*TASK INSTRUCTIONS*
Return the first line, the line containing "COL = S.collection", and every line between them, exactly as they stand.

*DATA PROVIDED*
::::

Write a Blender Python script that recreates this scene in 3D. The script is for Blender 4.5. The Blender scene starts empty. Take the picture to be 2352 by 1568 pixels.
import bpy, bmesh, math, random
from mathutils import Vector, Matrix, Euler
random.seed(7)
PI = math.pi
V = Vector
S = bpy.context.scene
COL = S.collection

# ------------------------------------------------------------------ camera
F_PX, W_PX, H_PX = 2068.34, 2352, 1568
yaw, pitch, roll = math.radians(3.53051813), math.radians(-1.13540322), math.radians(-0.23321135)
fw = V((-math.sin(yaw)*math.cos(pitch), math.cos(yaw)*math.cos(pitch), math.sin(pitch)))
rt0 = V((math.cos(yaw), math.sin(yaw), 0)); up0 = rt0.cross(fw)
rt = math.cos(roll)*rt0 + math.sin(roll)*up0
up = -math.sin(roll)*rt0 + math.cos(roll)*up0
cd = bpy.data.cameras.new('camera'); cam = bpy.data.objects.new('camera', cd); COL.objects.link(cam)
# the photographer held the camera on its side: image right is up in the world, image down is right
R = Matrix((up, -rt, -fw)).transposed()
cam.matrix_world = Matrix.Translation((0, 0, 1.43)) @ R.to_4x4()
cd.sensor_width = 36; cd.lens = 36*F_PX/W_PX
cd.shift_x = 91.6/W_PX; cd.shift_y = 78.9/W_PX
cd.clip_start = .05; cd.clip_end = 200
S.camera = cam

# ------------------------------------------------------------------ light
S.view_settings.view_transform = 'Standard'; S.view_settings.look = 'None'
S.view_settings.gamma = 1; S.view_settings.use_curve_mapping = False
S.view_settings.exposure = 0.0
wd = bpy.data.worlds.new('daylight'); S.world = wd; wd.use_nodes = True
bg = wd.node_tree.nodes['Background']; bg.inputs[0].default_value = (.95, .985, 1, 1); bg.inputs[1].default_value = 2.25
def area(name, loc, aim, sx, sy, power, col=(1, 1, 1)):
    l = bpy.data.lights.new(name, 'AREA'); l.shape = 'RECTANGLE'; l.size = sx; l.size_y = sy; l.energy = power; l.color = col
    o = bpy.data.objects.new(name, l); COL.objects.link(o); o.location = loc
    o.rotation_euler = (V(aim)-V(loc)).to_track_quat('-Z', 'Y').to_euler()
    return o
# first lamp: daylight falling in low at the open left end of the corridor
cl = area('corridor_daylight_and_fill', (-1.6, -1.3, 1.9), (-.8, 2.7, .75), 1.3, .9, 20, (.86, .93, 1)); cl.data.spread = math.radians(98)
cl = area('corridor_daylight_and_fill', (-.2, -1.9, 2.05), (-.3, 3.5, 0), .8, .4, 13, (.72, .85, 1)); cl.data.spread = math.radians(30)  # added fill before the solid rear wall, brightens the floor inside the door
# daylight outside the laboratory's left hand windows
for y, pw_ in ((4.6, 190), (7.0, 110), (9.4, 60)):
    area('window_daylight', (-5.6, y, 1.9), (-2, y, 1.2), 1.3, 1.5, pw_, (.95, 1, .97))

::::

*ANSWER IN FULL*
Write a Blender Python script that recreates this scene in 3D. The script is for Blender 4.5. The Blender scene starts empty. Take the picture to be 2352 by 1568 pixels.
import bpy, bmesh, math, random
from mathutils import Vector, Matrix, Euler
random.seed(7)
PI = math.pi
V = Vector
S = bpy.context.scene
COL = S.collection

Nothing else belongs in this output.